My wife is big in to genealogy and scrapbooking so losing 100 years of digital photos isn’t an option (camera plus scanned pictures) so I’ve had storage with RAID in one form or another for years. Currently I’m using a Synology DS418 with 3 drives and Synology hybrid RAID plus an additional external backup of the most critical data (pictures/home videos).

If any data is lost on the NAS, it should still reside of the other devices to retrieve it. It would be a pain and may even loose a couple of photos/video which would a disappointing but not be the end of the world.

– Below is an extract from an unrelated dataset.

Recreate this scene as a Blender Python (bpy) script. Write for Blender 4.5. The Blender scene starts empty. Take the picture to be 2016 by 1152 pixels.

It would go to how much you value the integrity of your data. In my case it would be devastating to my wife to lose all that family history and worth the investment.

Good example
I don’t have 100 year old photos but definitely have files I would truly hate to loose. This is why I plan on having an external drive, preferably at a different location, to back up critical files.
Only one chance to safe.

RAID itself is indeed no protection against ransomware and user errors. Snapshots on the other hand are. No idea whether Synology offers this, but I would expect so. TrueNAS has it and has let me sleep much better :slight_smile:

Have not tried it yet but from what I understand is Synology can do incremental backups. That is the route I will take.

I’d say in your case you want piece of mind, I’d go RAID 1 with mirrored disks. It helps if you have a disc failure, then do your backups.

Whatever you do, test your recovery solution you think you have in place rather than hope it works when you need it :slight_smile:

Did go with Synology SHR for the drives which I believe is just like RAID1.
Definitely testing out the recovery plan is in the plan. Plan on using my old Mycloud as a backup to the Synology. However, I am still using it presently. Right now trying to get my Sonos and roku to connect to the DLNA server. Of course that is a whole other problem I am working on.